Apropos Recruiting-Strategien – ein weiterer großer Stolperstein liegt in den internen Strukturen der Unternehmen. Häufig agieren Recruiter:innen als Dienstleister für die Fachabteilungen, ohne dabei strategisch eingebunden zu sein. Dieses klassische „Service Center“-Modell muss überwunden werden, um den steigenden Anforderungen gerecht zu werden. 

Woher kommt das? In vielen Unternehmen ist HR nach wie vor ein „One face to the customer“ System, in dem HR Business Partner mit den Fachabteilungen sprechen, während die Recruiter:innen im Hintergrund bleiben. Kein Wunder also, dass die Motivation oft fehlt, neue Wege im Recruiting zu gehen.

Die 4 Kompetenzfelder für moderne Recruiting-Organisationen 

Damit sich das ändert, braucht es ein Umdenken und vor allem neue Kompetenzen. Moderne Recruiting-Organisationen müssen heute in vier Schlüsselbereichen fit sein: 

1. Tech- und Datenverständnis 

Hier dreht sich alles um Technologie, Daten und wie man diese effizient einsetzt. Wer im Recruiting erfolgreich sein will, muss wissen, welche Tools und Plattformen zur Verfügung stehen und wie sie effektiv genutzt werden.  

  • Tool- und Techverständnis, Soft- und Hardware
  • Zielgruppenspezifisches Fachwissen 
  • Social Media & Online-Logiken 
  • Analytics und KPIs 
  • Automatisierung & Künstliche Intelligenz

2. Kommunikation & Beziehung 

Recruiter:innen sind heute mehr denn je auch Verkäufer:innen. Sie müssen Kandidat:innen überzeugen, in kurzen Gesprächen eine Beziehung aufbauen und ihre Arbeitgebermarke emotional und authentisch verkaufen. 

  • Vertriebs-Know-how, Kaltakquise und Einwandbehandlung 
  • Storytelling und Pitching 
  • Emotionale und kulturelle Intelligenz 
  • Eignungsdiagnostik
  • Social Media Kompetenzen, wie Tonalität und Plattformverhalten

3. Kreativität 

Recruiter:innen von morgen müssen kreativ sein und neue Ansätze ausprobieren. Im Active Sourcing und Personalmarketing wird es immer wichtiger, Kandidat:innen über ungewöhnliche Wege anzusprechen. 

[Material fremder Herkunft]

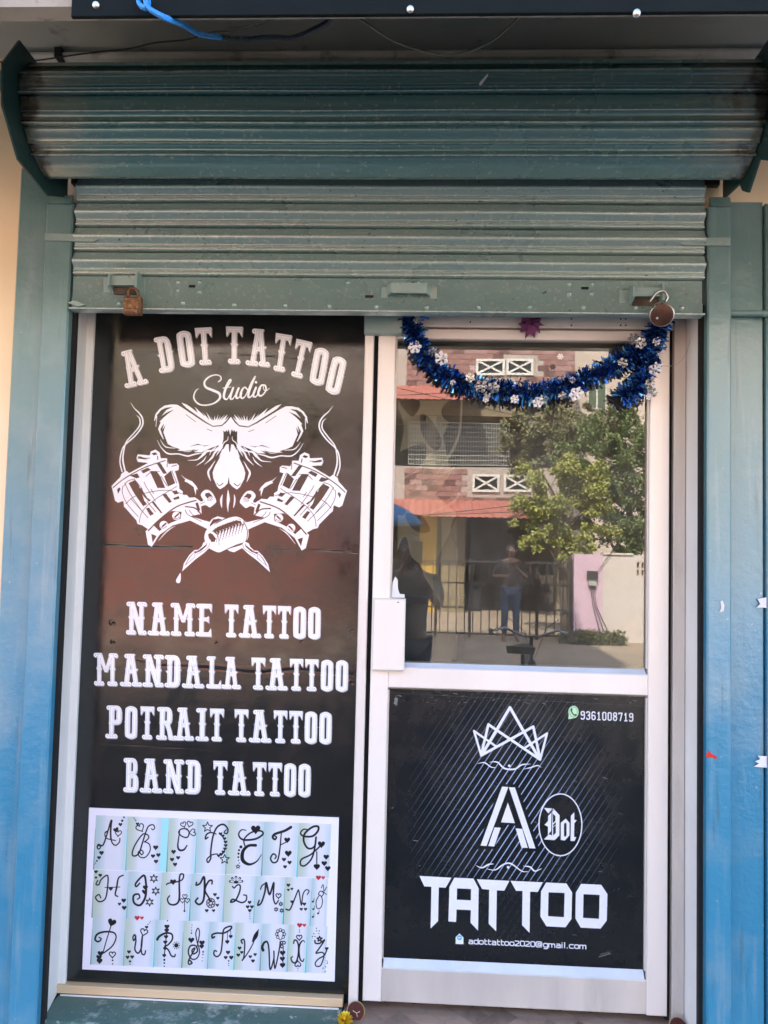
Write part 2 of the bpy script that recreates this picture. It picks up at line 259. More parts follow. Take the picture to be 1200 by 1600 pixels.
def sticker_art():
    A = Art(-.082, .744, .255, 1.112, 1350, (.07, .085, .10)); W = (.86, .86, .90)
    c = A.px([(810, 1290)])[0]
    # fading hatch of slanting lines
    A.T(0, 0, 1)
    Y, X = np.mgrid[0:A.h, 0:A.w]
    p = A.px([(730 + 0, 1220), (730 + 222 * 0.158, 1220 - 0)]); 
    q = at_many([(700, 1320), (766, 1220)]); dx, dz = (q[1] - q[0]); L = math.hypot(dx, dz); nx, nz = dz / L, -dx / L
    s = (X / A.res + A.x0) * nx + (Y / A.res + A.z0) * nz
    per = 0.0190; t = np.abs((s / per) % 1 - .5) * per
    cx, cz = at(800, 1275); rr = np.hypot(((X / A.res + A.x0) - cx) / .30, ((Y / A.res + A.z0) - cz) / .40)
    fade = np.clip(1.25 - rr, 0, 1) ** 1.3
    cov = np.clip(.5 + (.00150 - t) * A.res, 0, 1) * np.clip(fade * 1.15, 0, 1)
    zz = (Y / A.res + A.z0); dash = (np.sin(s * 400) * .5 + .5)
    cov = np.where(zz < at(800, 1385)[1], cov * np.where(((zz * 60 + s * 40) % 1) > .35, .6, 0), cov)
    col = np.array((.62, .69, .84), np.float32); A.img = A.img * (1 - cov[..., None]) + col * cov[..., None]; A.img = A.img.astype(np.float32)
    K = (.07, .085, .10)
    A.T(730, 1220, .15833)
    A.fill([(330, 40), (500, 40), (720, 700), (560, 710), (470, 440), (345, 440), (270, 680), (90, 680)], K)
    for P in ([(345, 62), (408, 66), (192, 650), (132, 645)], [(412, 68), (473, 70), (677, 674), (614, 672)], [(403, 218), (472, 424), (334, 416)], [(270, 465), (333, 468), (268, 655), (208, 650)], [(478, 474), (545, 480), (600, 668), (538, 668)]): A.fill(P, W)
    el = [(922 + 212 * math.cos(i * math.pi / 24), 440 + 305 * math.sin(i * math.pi / 24)) for i in range(48)]
    A.fill(el, K); A.line(el + el[:1], 12, W, False)
    for P in ([(758, 272), (842, 278), (803, 328)], [(850, 276), (914, 345), (912, 545), (865, 592), (758, 584), (798, 545), (800, 350)], [(765, 440), (800, 400), (800, 460)], [(925, 420), (975, 378), (1012, 420), (1012, 545), (965, 595), (925, 590)], [(1025, 350), (1060, 315), (1060, 390), (1085, 395), (1060, 425), (1058, 560), (1080, 562), (1062, 600), (1022, 600)]): A.fill(P, W)
    for P in ([(848, 330), (872, 355), (872, 400), (848, 425)], [(876, 410), (876, 520), (850, 545), (850, 440)], [(958, 430), (972, 418), (982, 430), (982, 545), (968, 560), (958, 548)], [(803, 535), (830, 500), (832, 540)]): A.fill(P, K)
    A.line([(838, 320), (834, 540)], 8, K, False); A.line([(848, 432), (880, 405)], 6, W, False); A.line([(848, 462), (880, 440)], 6, W, False); A.line([(800, 348), (850, 292)], 8, K, False)
    # crown
    A.T(730, 1090, .225)
    for P, w in (([(98, 405), (48, 235), (205, 345)], 15), ([(98, 400), (148, 190), (505, 432)], 18), ([(102, 402), (298, 72), (500, 425)], 20), ([(98, 405), (460, 205), (508, 430)], 18), ([(508, 435), (556, 252), (405, 350)], 15)): A.line(P, w, W, False)
    for P, w in (([(75, 462), (120, 455), (165, 485), (200, 490)], [3, 8, 8, 3]), ([(155, 452), (210, 452), (260, 495), (330, 500), (380, 470), (440, 465)], [3, 10, 12, 12, 10, 3]), ([(395, 500), (440, 490), (490, 475), (515, 488)], [3, 8, 8, 3])): A.line(P, w, W)
    A.dot(293, 477, 9, W)
    A.T(650, 1340, .25833)
    for P in ([(365, 52), (400, 65), (440, 45), (470, 42)], [(430, 72), (480, 78), (530, 45), (575, 40), (640, 85), (680, 88)], [(650, 55), (690, 60), (720, 85), (760, 70)]): A.line(P, [3, 9, 9, 3], W)
    A.dot(558, 62, 8, W)
    # TATTOO block letters
    A.fill([(15, 108), (1165, 165), (1165, 440), (80, 440)], K, a=.55)
    for P in ([(20, 114), (215, 125), (180, 186), (138, 184), (134, 388), (88, 434), (93, 180), (50, 178)], [(232, 125), (348, 130), (380, 190), (376, 446), (330, 398), (332, 322), (246, 318), (243, 394), (196, 390), (202, 182)], [(368, 134), (566, 144), (535, 204), (490, 202), (486, 450), (440, 405), (443, 198), (400, 194)], [(572, 144), (768, 153), (738, 212), (692, 210), (688, 460), (642, 412), (645, 206), (606, 205)],
              [(788, 154), (912, 160), (946, 215), (942, 375), (906, 426), (790, 420), (753, 360), (757, 208)], [(1000, 162), (1122, 168), (1160, 225), (1156, 385), (1118, 434), (998, 428), (965, 372), (968, 215)]): A.fill(P, W)
    for P in ([(249, 190), (333, 194), (332, 262), (247, 258)], [(803, 214), (900, 218), (896, 364), (800, 358)], [(1015, 225), (1112, 230), (1108, 374), (1012, 368)]): A.fill(P, K)
    # mail icon and address
    A.fill([(240, 485), (264, 463), (288, 487), (287, 528), (240, 526)], (.85, .88, .92)); A.dot(264, 488, 14, (.35, .62, .78)); A.line([(258, 488), (270, 488)], 6, (.8, .9, .95))
    def text(s, x, y, h, adv, slope, w, font):
        for c in s:
            a = 1.0
            for st in font.get(c, ()):
                A.line([(x + px_ * adv * .82, y + slope * px_ * adv - py_ * h) for px_, py_ in st], w, W, False)
            k = .5 if c in '.il1' and font is EM else 1.45 if c in 'm@' else .72 if c == 't' else 1
            x += adv * k; y += slope * adv * k
    o = [(0, .1), (0, .6), (.2, .72), (.75, .72), (.95, .6), (.95, .15), (.75, 0), (.2, 0), (0, .12)]
    global EM
    EM = {'a': [[(.1, .7), (.75, .7), (.9, .55), (.9, 0)], [(.9, 0), (.15, 0), (0, .15), (.15, .38), (.9, .38)]], 'd': [o, [(.95, 0), (.95, 1.05)]], 'o': [o], 't': [[(.1, 1.0), (.1, .12), (.25, 0), (.6, 0)], [(.1, .68), (.6, .68)]], '2': [[(.0, .95), (.7, .95), (.9, .8), (.85, .55), (0, .1), (0, 0), (.95, 0)]], '0': [[(0, .1), (0, .85), (.2, .97), (.75, .97), (.95, .85), (.95, .12), (.75, 0), (.2, 0), (0, .12)]],
          '@': [[(1.3, .0), (.2, -.05), (0, .2), (0, .75), (.25, 1), (1.1, 1), (1.35, .8), (1.35, .3), (1.05, .25), (1.0, .7), (.5, .7), (.42, .3), (.95, .3)]], 'g': [o, [(.95, .7), (.95, -.2), (.75, -.32), (.1, -.32)]], 'm': [[(0, 0), (0, .7), (.6, .7), (.7, .55), (.7, 0)], [(.7, .6), (.9, .7), (1.3, .7), (1.4, .55), (1.4, 0)]], 'i': [[(.1, 0), (.1, .7)], [(.1, 1.0), (.1, 1.02)]], 'l': [[(.1, 0), (.1, 1.05)]], '.': [[(.1, 0), (.1, .03)]], 'c': [[(.9, .72), (.2, .72), (0, .58), (0, .14), (.2, 0), (.9, 0)]]}
    text('adottattoo2020@gmail.com', 320, 524, 30, 31.6, .045, 6.2, EM)
    DG = {'9': [[(.9, .6), (.3, .5), (.1, .6), (.1, .9), (.3, 1), (.7, 1), (.9, .88), (.9, .15), (.7, 0), (.2, 0), (.1, .12)]], '3': [[(.1, .85), (.25, 1), (.7, 1), (.88, .85), (.85, .62), (.5, .52), (.88, .42), (.9, .15), (.7, 0), (.25, 0), (.1, .15)]], '6': [[(.9, .88), (.7, 1), (.3, 1), (.1, .85), (.1, .12), (.3, 0), (.7, 0), (.9, .12), (.9, .42), (.7, .55), (.15, .5)]], '1': [[(.25, .8), (.5, 1), (.5, 0)], [(.2, 0), (.8, 0)]], '0': [[(.1, .12), (.1, .88), (.3, 1), (.7, 1), (.9, .88), (.9, .12), (.7, 0), (.3, 0), (.1, .12)]],
          '8': [[(.5, .53), (.15, .65), (.12, .88), (.3, 1), (.7, 1), (.88, .88), (.85, .65), (.5, .53), (.1, .4), (.1, .12), (.3, 0), (.7, 0), (.9, .12), (.9, .4), (.5, .53)]], '7': [[(.1, .9), (.1, 1), (.9, 1), (.45, 0)]]}
    A.T(730, 1090, .225)
    for i, c in enumerate('9361008719'):
        x = 791 + i * 37.4; y = 152 + i * 1.6
        for st in DG[c]: A.line([(x + a * 27, y - b * 52) for a, b in st], 8.6, W, False)
    G = (.45, .72, .5)
    e = [(740 + 36 * math.cos(t * .2618), 103 + 44 * math.sin(t * .2618)) for t in range(24)]
    A.fill(e, (.72, .85, .72)); A.fill([(703, 154), (708, 110), (735, 148)], (.72, .85, .72)); e = [(740 + 27 * math.cos(t * .2618), 103 + 35 * math.sin(t * .2618)) for t in range(24)]; A.line(e + e[:1], 6, G, False)
    A.line([(727, 85), (727, 102), (742, 122), (756, 124)], [12, 8, 8, 12], (.12, .2, .14))
    # scuffs
    for P in ([(870, 575), (905, 565)],): pass
    A.T(650, 1340, .25833); A.line([(1107, 605), (1180, 583)], 3, (.6, .62, .63)); A.line([(1115, 590), (1175, 574)], 2.5, (.5, .5, .5))
    rs = np.random.RandomState(4); A.T(0, 0, 1)
    for i in range(80):
        x, y = rs.uniform(612, 1005), rs.choice([rs.uniform(1074, 1100), rs.uniform(1080, 1500)], p=[.75, .25]); A.line([(x, y), (x + rs.uniform(-5, 8), y + rs.uniform(-1, 2))], rs.uniform(.3, .9), (.62, .6, .57), False, .8)
    A.line([(612, 1083), (700, 1088), (800, 1093), (1006, 1104)], .8, (.3, .28, .26), a=.7)
    A.fill([(617, 1090), (622, 1092), (620, 1104), (615, 1100)], (.6, .6, .58), a=.7)
    return A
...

  • Kreative Nutzung von Technologien und Tools  
  • Netzwerkaufbau und -pflege
  • Kampagnenplanung und -design 

4. Strategisches Denken & Beratungskompetenz 

Moderne Recruiting-Organisationen sollten über ihren Tellerrand hinausschauen und das Recruiting in die Gesamtstrategie des Unternehmens einbetten. So wird aus dem „Service Center“ ein echter Business-Partner.  

  • Employer Branding 
  • Unternehmensstrategie verstehen und anwenden 
  • Stakeholder-Management
  • Projektmanagement 

Empathie & Technologie: Das neue Recruiting-Verständnis 

Was wir aus den vorigen Punkten lesen: Empathie und Technologie müssen für ein zukunftsfähiges Recruiting Hand in Hand gehen.

Doch wie stelle ich sicher, dass ich alle wichtigen Kompetenzen im Recruiting abdecke? Vor allem in kleinen und mittelständischen Unternehmen (KMUs), in denen das Recruiting oft nur „nebenher“ läuft, ist das eine echte Herausforderung. 

Ein paar Denkanstöße: 

Bewusstsein schaffen:

Sich in die Bewerber:innen hineinzuversetzen, ist der erste Schritt. Bewerbungen sind für viele eine ernste Angelegenheit, keine Nebensache. Dieses Verständnis sollte auch im Unternehmen verankert werden. 

Ehrliche Kommunikation:

Auch wenn Prozesse mal etwas länger dauern, Ehrlichkeit und Offenheit sind entscheidend. Eine einfache, aber ehrliche Eingangsbestätigung per E-Mail kann Wunder wirken. 

Recruiting braucht ein Umdenken 

Das Recruiting der Zukunft erfordert ein neues Mindset, neue Technologien und vor allem eine starke strategische Ausrichtung. Recruiting ist heute komplexer denn je, und die Anforderungen steigen stetig. Wer jetzt nicht auf den Zug aufspringt, läuft Gefahr, abgehängt zu werden. Doch mit den richtigen Ansätzen und einem klaren Plan können auch kleine Unternehmen im Wettlauf um die besten Talente mithalten.